Quantitative Hennessy-Milner Theorems via Notions of Density

TL;DR

This paper extends the coalgebraic Hennessy-Milner theorem to a broader class of functors in metric spaces, including continuous probabilistic systems, by relaxing quantale restrictions and introducing notions of density and closure.

Contribution

It provides a more general quantitative coalgebraic Hennessy-Milner theorem applicable to functors in metric spaces, including continuous probabilistic systems, with relaxed quantale conditions.

Findings

First quantitative coalgebraic Hennessy-Milner theorem for functors in metric spaces.

Application to continuous probabilistic transition systems with Borel measures.

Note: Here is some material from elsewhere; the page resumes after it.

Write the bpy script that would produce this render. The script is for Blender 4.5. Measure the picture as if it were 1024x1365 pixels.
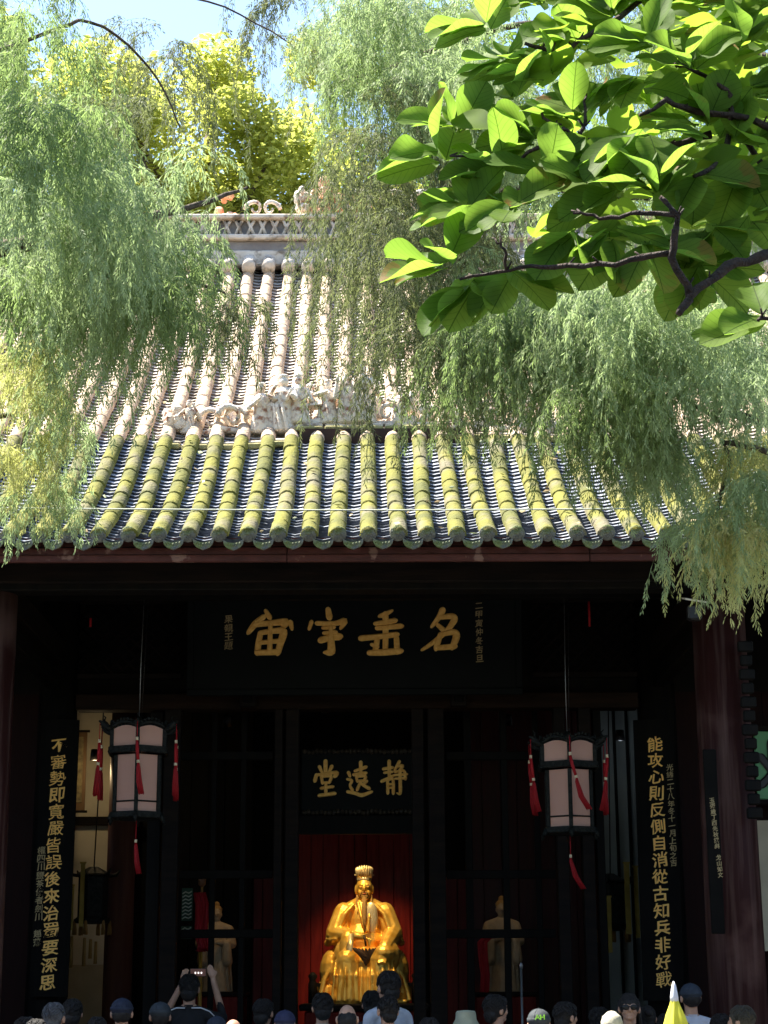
import bpy, bmesh, math, random
import numpy as np
from mathutils import Vector, Matrix, Euler, noise
R = math.radians
rng = random.Random(7)
nr = np.random.RandomState(11)
scene = bpy.context.scene
for o in list(bpy.data.objects): bpy.data.objects.remove(o)
col = scene.collection

# ------------------------------------------------------------------ camera, sky, sun, exposure
FPX = 2430.0
CAM = Vector((0.116, 0.0, 1.70))
cam_d = bpy.data.cameras.new('camera'); cam = bpy.data.objects.new('camera', cam_d); col.objects.link(cam)
cam.location = CAM
cam_d.sensor_width = 36.0; cam_d.lens = 36.0 * FPX / 1365.0
cam_d.clip_start = 0.05; cam_d.clip_end = 2000
cam.rotation_mode = 'XYZ'
RM = Matrix.Rotation(R(-0.52), 3, 'Z') @ Matrix.Rotation(R(90 + 14.7), 3, 'X') @ Matrix.Rotation(R(-0.30), 3, 'Z')
cam.rotation_euler = RM.to_euler('XYZ')
scene.camera = cam

SUN_EL, SUN_DIR = 62.0, Vector((-0.36, 0.16, 0.0)).normalized()
sun_vec = Vector((SUN_DIR.x * math.cos(R(SUN_EL)), SUN_DIR.y * math.cos(R(SUN_EL)), math.sin(R(SUN_EL))))
world = bpy.data.worlds.new('World'); scene.world = world; world.use_nodes = True
wn = world.node_tree.nodes; wl = world.node_tree.links
bgn = wn['Background']; bgn.inputs['Strength'].default_value = 0.10
sky = wn.new('ShaderNodeTexSky'); sky.sky_type = 'NISHITA'; sky.sun_disc = False
sky.sun_elevation = R(SUN_EL); sky.sun_rotation = math.atan2(sun_vec.x, sun_vec.y)
sky.dust_density = .5; sky.air_density = 1.0
wl.new(sky.outputs[0], bgn.inputs['Color'])
sd = bpy.data.lights.new('sun', 'SUN'); sd.energy = 5.0; sd.angle = R(0.53); sd.color = (1.0, 0.93, 0.82)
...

Introduction of notions of closure and density, extending Stone-Weierstrass theorem variants.

Abstract

The classical Hennessy-Milner theorem is an important tool in the analysis of concurrent processes; it guarantees that any two non-bisimilar states in finitely branching labelled transition systems can be distinguished by a modal formula. Numerous variants of this theorem have since been established for a wide range of logics and system types, including quantitative versions where lower bounds on behavioural distance (e.g.~in weighted, metric, or probabilistic transition systems) are witnessed by quantitative modal formulas. Both the qualitative and the quantitative versions have been accommodated within the framework of coalgebraic logic, with distances taking values in quantales, subject to certain restrictions, such as being so-called value quantales. While previous quantitative coalgebraic Hennessy-Milner theorems apply only to liftings of set functors to (pseudo-)metric spaces, in the present work we provide a quantitative coalgebraic Hennessy-Milner theorem that applies more widely to functors native to metric spaces; notably, we thus cover, for the first time, the well-known Hennessy-Milner theorem for continuous probabilistic transition systems, where transitions are given by Borel measures on metric spaces, as an instance. In the process, we also relax the restrictions imposed on the quantale, and additionally parametrize the technical account over notions of closure and, hence, density, providing associated variants of the Stone-Weierstrass theorem; this allows us to cover, for instance, behavioural ultrametrics.